Come on people! The uni-bomber’s manifesto made more sense than some of the stuff in there – and it was probably shorter, too.

Let’s play a game. Let’s see if we can have three posts on a topic that make sense and have a logical connection. Let’s keep them down to five or six normal sentences. If you’re feeling really froggy and want to throw in some evidence to back-up a point, put up a link rather than pasting in an entire article. And if you see a topic already in the forum that is a lot like the one you want to create, use it. Don’t just make a new one.

We have to conserve our free forum spaces, or else they will be gone.

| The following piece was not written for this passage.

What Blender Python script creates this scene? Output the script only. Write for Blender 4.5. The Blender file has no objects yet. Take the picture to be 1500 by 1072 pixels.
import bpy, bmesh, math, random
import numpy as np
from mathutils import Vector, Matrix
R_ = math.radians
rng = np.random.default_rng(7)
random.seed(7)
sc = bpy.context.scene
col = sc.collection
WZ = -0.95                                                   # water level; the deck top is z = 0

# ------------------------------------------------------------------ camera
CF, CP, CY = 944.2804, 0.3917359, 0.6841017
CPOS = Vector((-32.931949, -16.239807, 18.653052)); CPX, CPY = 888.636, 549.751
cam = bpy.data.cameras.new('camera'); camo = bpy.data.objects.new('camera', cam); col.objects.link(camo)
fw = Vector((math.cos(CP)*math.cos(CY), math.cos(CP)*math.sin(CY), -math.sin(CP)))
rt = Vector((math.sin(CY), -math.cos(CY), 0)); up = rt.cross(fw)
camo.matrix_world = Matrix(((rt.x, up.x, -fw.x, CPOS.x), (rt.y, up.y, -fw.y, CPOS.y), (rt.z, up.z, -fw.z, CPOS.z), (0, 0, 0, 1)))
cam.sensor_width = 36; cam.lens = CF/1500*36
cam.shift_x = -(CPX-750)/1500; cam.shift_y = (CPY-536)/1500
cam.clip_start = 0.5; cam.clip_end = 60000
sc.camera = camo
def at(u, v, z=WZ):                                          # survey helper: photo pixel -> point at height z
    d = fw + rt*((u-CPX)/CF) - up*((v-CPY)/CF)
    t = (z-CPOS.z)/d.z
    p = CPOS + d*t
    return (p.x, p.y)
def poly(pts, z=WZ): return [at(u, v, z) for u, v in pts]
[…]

Many of our native “forum-mericans” have already been pushed onto smaller, marginal forums because the greedy have taken up all the choice intellectual lands for themselves, only to waste it. Soon the forum, just like the once proud “Buck Corn Cobb,” our first user on the Evening Sun website, will disappear forever.

Hobbs = General Custer.

One Response to “Forum Fighter”

  1. Paul Eaton Says:

    Yes so true, “Mr. Belly-So-Big”, Your blog was right on. It seams the forum has more rants than the local coffee shop on the corner. Why is it that a few ‘writers’ have to comment multiple times on every topic? BORING! As a suggestion to these individuals, find a nice dark quiet corner and just open up. No one really has to listen, because no one is listening to your ramblings anyhow. It’s faster, less strain on the ergonomics, free and you’ll feel better to have your “spew” off your chest. “Food for thought”, because we’re full of you!